Application The Rules apply to:
(a) a person who has been granted any financial assistance in a controlled transaction whereby the total amount of interest expense for all such financial assistance exceeds RM500,000 in the basis period for a year of assessment (“Y/A”); and
(b) the basis period beginning on or after 1 July 2019 and subsequent basis periods.
Non-application
The Rules do not apply to:
(a) anindividual;
(b) certain banks, insurers, reinsurers, takaful and retakaful operators;
(c) a development financial institution which is prescribed under the Development Financial Institutions Act 2002;
(d) a constructio contract or as defined under the Income Tax (Construction Contracts) Regulations 2007
(e) a property developer as defined under the Income Tax (Property Developer) Regulations 2007; and
(f) a person who has been granted an exemption under Sections 127(3)(b) or 127(3A) of the ITA in respect of the adjusted income of the person.

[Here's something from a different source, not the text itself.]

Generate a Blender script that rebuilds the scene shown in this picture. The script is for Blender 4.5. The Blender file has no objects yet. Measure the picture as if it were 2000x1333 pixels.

Maximum amount of interest
Section 140C of the Income Tax Act 1967 and the Income Tax (Restriction on Deductibility of Interest) Rules 2019
It is stipulated in the Rules that the phrase “maximum amount of interest” referred to in Section 140C shall be an amount equal to 20% of the amount of tax-EBITDA of that person from each of his business sources for the basis period for a Y/A.
Tax-EBITDA (Earnings Before Interest, Taxes, Depreciation and Amortisation)
The amount of tax-EBITDA in turn is ascertained using the formula of A + B + C where:
A: is the amount of the adjusted income of the person from his business sources for the basis period for a Y/A before any restriction on deductibility of interest under Section 140C is made
B: is the total amount of qualifying deduction (as defined in the Rules) allowed in ascertaining the amount of the adjusted income in A
C: is the total amount of interest expense incurred in relation to the gross income of the person for any financial assistance in a controlled transaction from his business sources for the basis period for a Y/A
Carry forward of interest expense
A+B+C
In the case of a company, the Rules allow a company to carry forward interest expenses which are in excess of the maximum amount of interest and deduct the same against the company’s adjusted income for subsequent Y/As subject to the maximum amount of interest for the relevant year notwithstanding that the company has no interest expense for any subsequent Y/A, until the whole amount of that excess has been fully utilized, provided that the Director General of Inland Revenue is satisfied that shareholders of the company on the first day and last day of the basis period for the subsequent Y/A were substantially the same.
In this connection, the Rules provide that the shareholders of the company at any date shall be substantially the same as the shareholders at any other date if on both those dates:
(i) more than 50% of the paid-up capital in respect of the ordinary share (as defined in the Rules) of the company is held by or on behalf of the same persons; and
(ii) more than 50% of the value of the allotted shares in respect of ordinary share in the company is held by or on behalf of the same persons.
Revenue’s Guideline
The Inland Revenue Board has also issued the “Restriction on Deductibility of Interest Guidelines [Section 140C, Income Tax Act 1967]” on 5 July 2019.